GIVEN EXERCISE:
Leave out the pictures and set down exactly the lines from the start of the listing through the one with "COL = scene.collection", both included.

SOURCE MATERIAL:
——

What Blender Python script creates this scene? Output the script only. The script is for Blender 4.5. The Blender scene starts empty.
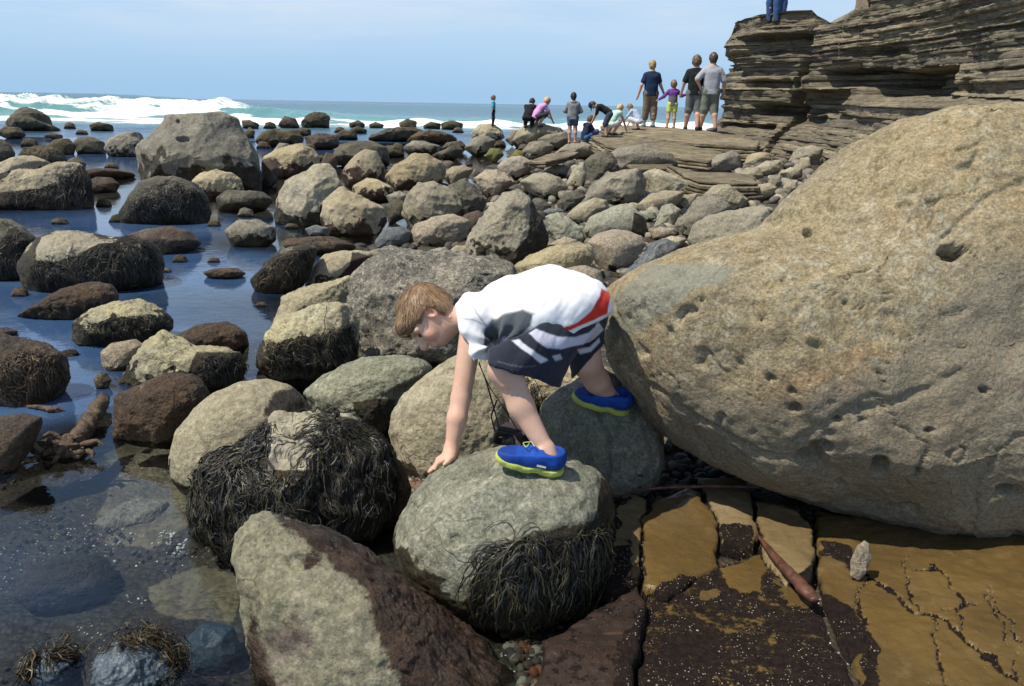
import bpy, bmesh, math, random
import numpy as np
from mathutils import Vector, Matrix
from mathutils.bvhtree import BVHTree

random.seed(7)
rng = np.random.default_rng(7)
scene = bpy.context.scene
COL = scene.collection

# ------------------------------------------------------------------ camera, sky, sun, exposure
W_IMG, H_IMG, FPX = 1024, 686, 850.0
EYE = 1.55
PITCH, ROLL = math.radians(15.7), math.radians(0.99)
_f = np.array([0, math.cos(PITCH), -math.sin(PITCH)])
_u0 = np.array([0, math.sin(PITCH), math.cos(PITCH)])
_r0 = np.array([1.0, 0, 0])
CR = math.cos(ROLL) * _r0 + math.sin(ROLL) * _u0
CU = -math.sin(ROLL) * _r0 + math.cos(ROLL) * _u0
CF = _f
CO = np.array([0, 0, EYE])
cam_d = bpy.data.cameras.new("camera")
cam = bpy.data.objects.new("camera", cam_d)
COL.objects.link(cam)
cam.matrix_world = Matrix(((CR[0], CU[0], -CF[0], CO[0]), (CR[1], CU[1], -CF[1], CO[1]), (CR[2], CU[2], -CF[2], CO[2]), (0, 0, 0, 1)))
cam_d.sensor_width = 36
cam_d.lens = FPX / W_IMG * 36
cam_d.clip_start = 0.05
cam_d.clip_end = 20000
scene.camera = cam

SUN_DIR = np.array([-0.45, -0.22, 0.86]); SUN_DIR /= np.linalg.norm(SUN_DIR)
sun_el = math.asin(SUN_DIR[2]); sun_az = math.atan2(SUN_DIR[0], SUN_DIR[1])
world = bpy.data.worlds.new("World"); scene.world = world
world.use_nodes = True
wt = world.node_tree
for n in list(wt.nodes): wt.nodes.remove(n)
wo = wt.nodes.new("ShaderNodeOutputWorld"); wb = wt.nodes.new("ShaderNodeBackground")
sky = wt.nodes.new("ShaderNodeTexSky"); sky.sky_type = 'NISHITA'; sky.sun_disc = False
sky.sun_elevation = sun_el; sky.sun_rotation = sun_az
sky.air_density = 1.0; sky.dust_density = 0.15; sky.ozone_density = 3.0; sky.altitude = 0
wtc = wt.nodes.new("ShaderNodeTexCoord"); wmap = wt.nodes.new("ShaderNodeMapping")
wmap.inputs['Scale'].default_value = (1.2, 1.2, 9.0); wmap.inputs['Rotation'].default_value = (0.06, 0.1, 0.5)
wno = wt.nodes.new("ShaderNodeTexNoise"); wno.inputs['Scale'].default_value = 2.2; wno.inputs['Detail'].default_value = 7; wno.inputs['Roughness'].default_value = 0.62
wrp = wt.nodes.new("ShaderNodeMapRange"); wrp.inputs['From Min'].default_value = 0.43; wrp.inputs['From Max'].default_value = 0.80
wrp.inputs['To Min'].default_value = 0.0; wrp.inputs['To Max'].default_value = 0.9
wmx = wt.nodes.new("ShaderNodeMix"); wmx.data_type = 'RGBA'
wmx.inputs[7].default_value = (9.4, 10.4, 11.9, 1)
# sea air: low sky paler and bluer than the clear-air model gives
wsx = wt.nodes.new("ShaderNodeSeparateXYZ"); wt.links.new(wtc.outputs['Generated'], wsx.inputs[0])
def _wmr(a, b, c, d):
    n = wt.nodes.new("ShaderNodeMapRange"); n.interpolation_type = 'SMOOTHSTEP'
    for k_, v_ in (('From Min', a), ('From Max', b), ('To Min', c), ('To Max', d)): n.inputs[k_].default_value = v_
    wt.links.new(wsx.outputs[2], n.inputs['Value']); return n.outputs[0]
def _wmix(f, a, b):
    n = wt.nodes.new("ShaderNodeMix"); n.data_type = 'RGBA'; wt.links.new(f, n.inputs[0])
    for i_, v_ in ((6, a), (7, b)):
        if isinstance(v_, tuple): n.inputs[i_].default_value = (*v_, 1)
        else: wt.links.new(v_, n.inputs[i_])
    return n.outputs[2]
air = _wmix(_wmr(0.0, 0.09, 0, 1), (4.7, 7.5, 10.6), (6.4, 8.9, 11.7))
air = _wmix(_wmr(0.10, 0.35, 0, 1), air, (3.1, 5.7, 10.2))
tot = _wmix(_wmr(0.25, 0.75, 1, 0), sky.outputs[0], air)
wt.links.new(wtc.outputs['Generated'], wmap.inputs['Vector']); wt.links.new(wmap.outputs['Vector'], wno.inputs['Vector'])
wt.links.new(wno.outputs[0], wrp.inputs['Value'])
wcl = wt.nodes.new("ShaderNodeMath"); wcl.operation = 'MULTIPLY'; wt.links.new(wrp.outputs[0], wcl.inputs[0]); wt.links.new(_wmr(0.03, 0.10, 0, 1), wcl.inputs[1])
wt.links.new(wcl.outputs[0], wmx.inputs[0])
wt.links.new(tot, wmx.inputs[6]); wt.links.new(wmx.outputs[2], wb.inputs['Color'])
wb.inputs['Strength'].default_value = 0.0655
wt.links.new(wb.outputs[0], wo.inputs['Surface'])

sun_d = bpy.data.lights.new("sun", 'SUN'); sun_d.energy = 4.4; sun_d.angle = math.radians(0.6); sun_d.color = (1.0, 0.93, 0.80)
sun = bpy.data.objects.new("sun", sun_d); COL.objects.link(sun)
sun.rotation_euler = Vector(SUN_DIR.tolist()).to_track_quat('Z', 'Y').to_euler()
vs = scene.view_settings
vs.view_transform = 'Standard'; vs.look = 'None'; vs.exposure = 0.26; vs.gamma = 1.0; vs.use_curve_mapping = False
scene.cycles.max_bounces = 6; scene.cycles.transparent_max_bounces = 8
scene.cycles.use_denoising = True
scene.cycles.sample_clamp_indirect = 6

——

FINAL RESULT:
What Blender Python script creates this scene? Output the script only. The script is for Blender 4.5. The Blender scene starts empty.
import bpy, bmesh, math, random
import numpy as np
from mathutils import Vector, Matrix
from mathutils.bvhtree import BVHTree

random.seed(7)
rng = np.random.default_rng(7)
scene = bpy.context.scene
COL = scene.collection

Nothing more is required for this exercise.